Um rizoma não começa nem conclui, ele se encontra sempre no meio, entre as coisas, inter-ser, intermezzo. A árvore é filiação, mas o rizoma é aliança, unicamente aliança. A árvore impõe o verbo “ser”, mas o rizoma tem como tecido a conjunção “e… e… e…” Há nesta conjunção força suficiente para sacudir e desenraizar o verbo ser.
Entre as coisas não designa uma correlação localizável que vai de uma para outra e reciprocamente, mas uma direção perpendicular, um movimento transversal que as carrega uma e outra, riacho sem início nem fim, que rói suas duas margens e adquire velocidade no meio.

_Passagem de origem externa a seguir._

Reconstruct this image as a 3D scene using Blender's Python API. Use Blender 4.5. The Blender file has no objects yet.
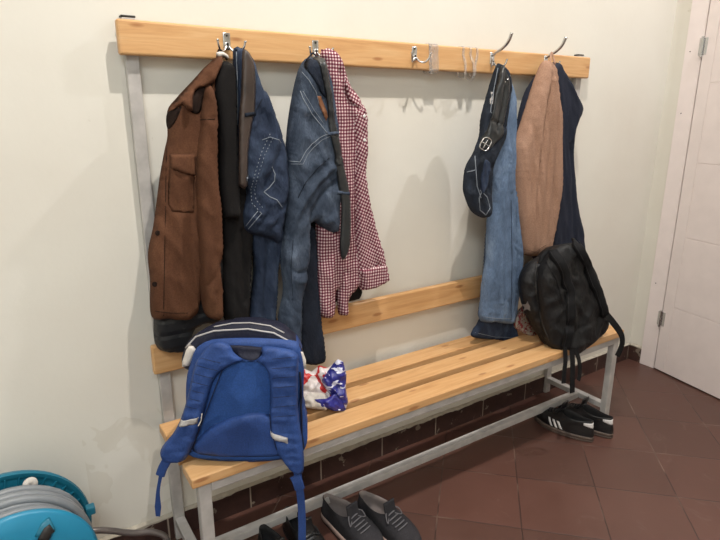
import bpy, bmesh, math, random
import numpy as np
from mathutils import Vector, Matrix, noise
from mathutils.bvhtree import BVHTree
from mathutils.geometry import delaunay_2d_cdt

random.seed(4)
scn = bpy.context.scene
COL = scn.collection

# ------------------------------------------------------------------ camera, world, lights
CAM = Vector((-0.3384, -1.7276, 1.4253))
YAW, PITCH, FPX = -0.5804, -0.2736, 561.9
FW = Vector((-math.sin(YAW) * math.cos(PITCH), math.cos(YAW) * math.cos(PITCH), math.sin(PITCH)))
RT = Vector((math.cos(YAW), math.sin(YAW), 0))
UP = RT.cross(FW)
cam_data = bpy.data.cameras.new('camera')
cam_data.sensor_width = 36.0
cam_data.lens = FPX * 36.0 / 720.0
cam_data.clip_start = 0.01
cam = bpy.data.objects.new('camera', cam_data)
COL.objects.link(cam)
cam.matrix_world = Matrix(((RT.x, UP.x, -FW.x, CAM.x), (RT.y, UP.y, -FW.y, CAM.y), (RT.z, UP.z, -FW.z, CAM.z), (0, 0, 0, 1)))
scn.camera = cam

world = bpy.data.worlds.new('world')
scn.world = world
world.use_nodes = True
world.node_tree.nodes['Background'].inputs[0].default_value = (0.97, 0.98, 1.0, 1)
world.node_tree.nodes['Background'].inputs[1].default_value = 0.3


def lamp(name, loc, power, size, col, aim=None, spread=None):
    d = bpy.data.lights.new(name, 'AREA')
    d.shape = 'DISK'
    d.size = size
    d.energy = power
    d.color = col
    if spread:
        d.spread = spread
    o = bpy.data.objects.new(name, d)
    COL.objects.link(o)
    o.location = loc
    if aim is not None:
        o.rotation_euler = (Vector(aim) - Vector(loc)).to_track_quat('-Z', 'Y').to_euler()
    return o


lamp('ceiling_lamp_near', (0.57, -1.03, 3.50), 48, 0.045, (1.0, 0.93, 0.85), (0.5, -0.4, 0.9))
lamp('ceiling_lamp_far', (2.50, -0.96, 3.50), 28, 0.045, (0.97, 0.97, 1.0), (1.6, -0.3, 0.9))
lamp('room_fill_light', (-1.0, -2.5, 2.95), 54, 1.5, (0.88, 0.95, 1.0))  # added soft fill standing in for ambient bounce, not a real ceiling fixture
scn.view_settings.view_transform = 'Standard'
scn.view_settings.look = 'None'
scn.view_settings.gamma = 1
scn.view_settings.use_curve_mapping = False
scn.view_settings.exposure = 0.12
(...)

Gilles Deleuze e Félix Guattari

O que é Mil platôs? Como se organiza? Como um tratado de filosofia, após a ruptura, quando o filósofo, o grande nômade, resolveu desertar a filosofia dos códigos, dos territórios e dos Estados, a filosofia do comentário. Mil platôs é um grande livro, porque com ele a filosofia alcança um de seus devires improváveis.
Mil platôs desenvolve uma filosofia verdadeira, quer dizer nova, inaugural, inédita.
Duas grandes filosofias jamais se assemelham; pois elas jamais são da mesma família. A filosofia não se desenvolve seguindo uma linha arborescente de evolução, mas segundo uma lógica dos múltiplos singulares. A questão que Deleuze e Guattari retomam é a seguinte: de que se ocupa, então, a filosofia, se ela só pode se exprimir de uma maneira incomparável? Evidentemente não daquele que poderia ser comum a todas as filosofias: do universal, do verdadeiro, do belo e do bem. Deleuze e Guattari respondem do múltiplo puro sem referência a um qualquer um, da diferença pura, das intensidades que individualizam, das heoceidades. Mil platôs é um evento na ordem da filosofia. E ler Mil platôs é se perguntar: 1980, Mil platôs, o que é que aconteceu?
Mil platôs contém todos os componentes de um tratado clássico de filosofia: uma ontologia, uma física, uma lógica, uma psicologia e uma moral, uma política.
Com a diferença de que não se vai de uma a outra segundo uma lógica de desenvolvimento, do que funda ao fundado, dos princípios às consequências.
Deleuze e Guattari dão mais privilégio ao espaço do que ao tempo, ao mapa do que à árvore. Tudo é coextensivo a tudo. Assim as divisões só podem corresponder a placas, a estrias paralelas, com diferenças de escala, correspondências e articulações dos platôs, datados mas co-presentes.
Deleuze e Guattari concebem a ontologia como geologia: ao invés do ser, a terra, com seus estratos físico-químicos, orgânicos, antropomórficos. Pois de que a terra é feita? Quem fez da terra o que ela é? Quem deu esse corpo à terra? Máquinas, sempre as máquinas. A terra é a grande máquina, a máquina de todas as máquinas.
Mecanosfera. A filosofia de Mil platôs não concebe oposição entre o homem e a natureza, entre a natureza e a indústria, mas simbiose e aliança. A lógica da mecanosfera não conhece a negação nem a privação. Há apenas devires, sempre positivos, e, dentre estes, devires perdidos, bloqueados, mortos. Positividade do esquizo.
Como criar para si um corpo sem órgãos? E o que está em jogo em um devir?
Não há dúvida de que, antes de Mil platôs, nunca se tinha ido tão longe na crítica da representação e da significação, na revelação do que se relaciona a uma representação. Não um significante, mas sempre um ato, uma ação.
Gilles Deleuze e Félix Guattari detestam a interpretação. “Interpretar”, dizem, “é nossa maneira moderna de crer e de ser piedoso”. À interpretação, eles opõem a experimentação. Seu método, esquizoanálise ou pragmática, obedece às regras de um positivismo radical. Não se trata de amor a ciência, mas de produzir fatos. Os dois tomos de Capitalismo e esquizofrenia são uma máquina de produzir fatos e, como tal, inéditos. Sua importância é a de renovar completamente os fatos de que trata a filosofia e que tramam a nossa existência.